This week, I continued improving the testing setup for my Repository-Context-Packager tool and worked on adding tests to my partner’s project. This was good practice in managing project complexity using automated testing and Continuous Integration.
To automate test execution, I added a GitHub Actions CI workflow. The workflow runs on every push and on every pull request. It uses an Ubuntu runner, installs a C++ compiler, builds the project and its tests, and executes all Catch2 test cases. If any test fails, the workflow stops and reports the failure in the pull request. Setting this up helped me understand how automated test pipelines work and how CI ensures the main branch never breaks.

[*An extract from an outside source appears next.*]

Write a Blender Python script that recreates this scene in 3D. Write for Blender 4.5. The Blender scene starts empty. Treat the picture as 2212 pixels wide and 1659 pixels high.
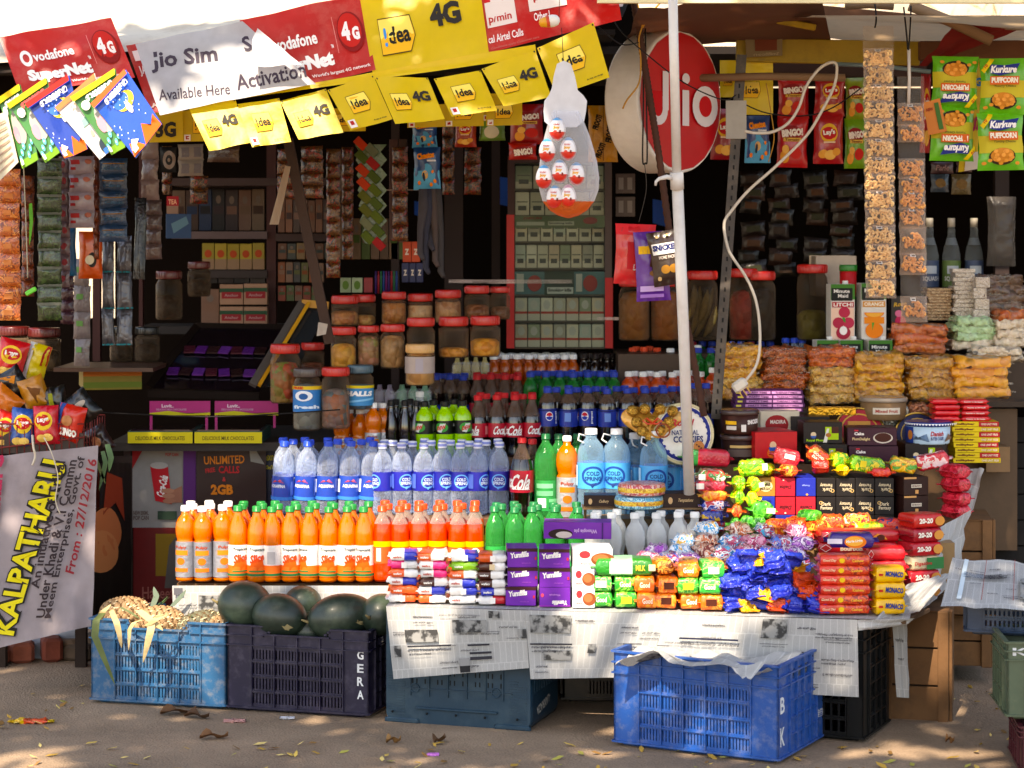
import bpy, math, random
from mathutils import Vector, Matrix, noise
C = bpy.context.scene.collection
F, EYE, CX, CY = 4800.0, 1.6, 1106.0, 510.0     # focal length, eye height, principal point (photo units)
R = math.radians
def P(x, y, d): return Vector(((x-CX)*d/F, d, EYE-(y-CY)*d/F))
def xo(x, d): return (x-CX)*d/F
def zo(y, d): return EYE-(y-CY)*d/F
RNG = random.Random(7)

# ---------------------------------------------------------------- materials
def lin(h):
    h = h.lstrip('#'); o = []
    for i in (0, 2, 4):
        c = int(h[i:i+2], 16)/255
        o.append(c/12.92 if c <= .04045 else ((c+.055)/1.055)**2.4)
    return (*o, 1)
MC = {}
def newmat(name):
    m = bpy.data.materials.new(name); m.use_nodes = True
    nt = m.node_tree; nt.nodes.clear()
    out = nt.nodes.new('ShaderNodeOutputMaterial')
    return m, nt, out
def N(nt, t, **kw):
    n = nt.nodes.new('ShaderNode'+t)
    for k, v in kw.items():
        if k in n.inputs.keys(): n.inputs[k].default_value = v
        else: setattr(n, k, v)
    return n
def L(nt, a, b): nt.links.new(a, b)
def coords(nt, s=1.0, rnd=True):
    tc = N(nt, 'TexCoord'); mp = N(nt, 'Mapping')
    L(nt, tc.outputs['Object'], mp.inputs['Vector'])
    mp.inputs['Scale'].default_value = (s, s, s) if not isinstance(s, tuple) else s
    if rnd:
        oi = N(nt, 'ObjectInfo'); mu = N(nt, 'Math', operation='MULTIPLY'); mu.inputs[1].default_value = 37.0
        L(nt, oi.outputs['Random'], mu.inputs[0]); L(nt, mu.outputs[0], mp.inputs['Location'])
    return mp.outputs[0]
def addbump(nt, b, bump):
    kind, sc, st = bump
    co = coords(nt, sc)
    if kind == 'crinkle':
        t = N(nt, 'TexVoronoi', feature='DISTANCE_TO_EDGE', Scale=1.0); nz = N(nt, 'TexNoise', Scale=.8, Detail=2.0)
        mx = N(nt, 'VectorMath', operation='ADD'); L(nt, co, mx.inputs[0]); L(nt, co, nz.inputs['Vector']); L(nt, nz.outputs['Color'], mx.inputs[1])
        L(nt, mx.outputs[0], t.inputs['Vector']); h = t.outputs['Distance']
    elif kind == 'lumps':
        t = N(nt, 'TexVoronoi', feature='SMOOTH_F1', Scale=1.0); L(nt, co, t.inputs['Vector']); h = t.outputs['Distance']
    else:
        t = N(nt, 'TexNoise', Scale=1.0, Detail=5.0); L(nt, co, t.inputs['Vector']); h = t.outputs['Fac']
    bp = N(nt, 'Bump', Strength=st, Distance=.01 if kind == 'lumps' else .005)
    L(nt, h, bp.inputs['Height']); L(nt, bp.outputs[0], b.inputs['Normal'])
    if kind == 'lumps': bp.invert = True
def mat(h, rough=.5, metal=0, coat=0, bump=None, var=.12, vs=30, dirt=None, sub=0, tl=0, spec=.5, alt=None):
    key = ('m', h, rough, metal, coat, bump, var, vs, dirt, sub, tl, spec, alt)
    if key in MC: return MC[key]
    m, nt, out = newmat('paint_'+h.strip('#'))
    b = N(nt, 'BsdfPrincipled'); b.inputs['Roughness'].default_value = rough; b.inputs['Metallic'].default_value = metal
    b.inputs['Coat Weight'].default_value = coat; b.inputs['Coat Roughness'].default_value = .08
    b.inputs['Specular IOR Level'].default_value = spec
    c = lin(h); b.inputs['Base Color'].default_value = c
    if var:
        nz = N(nt, 'TexNoise', Scale=1.0, Detail=4.0); L(nt, coords(nt, vs), nz.inputs['Vector'])
        oi = N(nt, 'ObjectInfo'); ad = N(nt, 'Math', operation='MULTIPLY_ADD'); ad.inputs[1].default_value = .35
        L(nt, oi.outputs['Random'], ad.inputs[0]); L(nt, nz.outputs['Fac'], ad.inputs[2])
        mr = N(nt, 'MapRange'); mr.inputs[1].default_value = .35; mr.inputs[2].default_value = 1.0
        mr.inputs[3].default_value = 1-var; mr.inputs[4].default_value = 1+var*.6
        L(nt, ad.outputs[0], mr.inputs[0])
        hs = N(nt, 'HueSaturation', Color=c); L(nt, mr.outputs[0], hs.inputs['Value']); col = hs.outputs[0]
        if alt:
            n3 = N(nt, 'TexNoise', Scale=1.0, Detail=6.0); L(nt, coords(nt, alt[1]), n3.inputs['Vector'])
            r3 = N(nt, 'ValToRGB'); r3.color_ramp.elements[0].position = alt[2]; r3.color_ramp.elements[1].position = min(1, alt[2]+alt[3])
            L(nt, n3.outputs['Fac'], r3.inputs[0]); mx = N(nt, 'MixRGB'); mx.inputs[2].default_value = lin(alt[0])
            L(nt, r3.outputs[0], mx.inputs[0]); L(nt, col, mx.inputs[1]); col = mx.outputs[0]
        if dirt:
            n2 = N(nt, 'TexNoise', Scale=1.0, Detail=8.0, Roughness=.7); L(nt, coords(nt, dirt[1]), n2.inputs['Vector'])
            r2 = N(nt, 'ValToRGB'); r2.color_ramp.elements[0].position = .48; r2.color_ramp.elements[1].position = .72
            L(nt, n2.outputs['Fac'], r2.inputs[0]); ml = N(nt, 'Math', operation='MULTIPLY'); ml.inputs[1].default_value = dirt[2]
            L(nt, r2.outputs[0], ml.inputs[0]); mx = N(nt, 'MixRGB'); mx.inputs[2].default_value = lin(dirt[0])
            L(nt, ml.outputs[0], mx.inputs[0]); L(nt, col, mx.inputs[1]); col = mx.outputs[0]
        L(nt, col, b.inputs['Base Color'])
    if bump: addbump(nt, b, bump)
    if tl:
        t = N(nt, 'BsdfTranslucent', Color=c); mx = N(nt, 'MixShader'); mx.inputs[0].default_value = tl
        L(nt, b.outputs[0], mx.inputs[1]); L(nt, t.outputs[0], mx.inputs[2]); L(nt, mx.outputs[0], out.inputs[0])
    else: L(nt, b.outputs[0], out.inputs[0])
    MC[key] = m; return m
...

For the collaboration part of the lab, I contributed a test to my partner's Python project. Their repository was structured differently, and there wasn’t a single obvious entry point for testing, so I had to explore the package and understand how the modules were organized before writing a test. My contribution was a dynamic import test tests/test_imports.py that walks through every module under the analyzer package and confirms that each one imports correctly. The test automatically discovers all submodules using pkgutil.walk_packages, tries importing them with importlib.import_module(), and reports any failures. This ensures the package structure stays consistent and that no module contains syntax errors or missing dependencies.
Working on someone else’s codebase required slowing down and reading the design closely, not just looking at individual lines. It felt closer to debugging or performing a code review, because I had to decide what the expected behavior of their modules should be before creating the test. Overall, this week strengthened my understanding of automated testing, CI workflows, and how to approach testing in unfamiliar projects.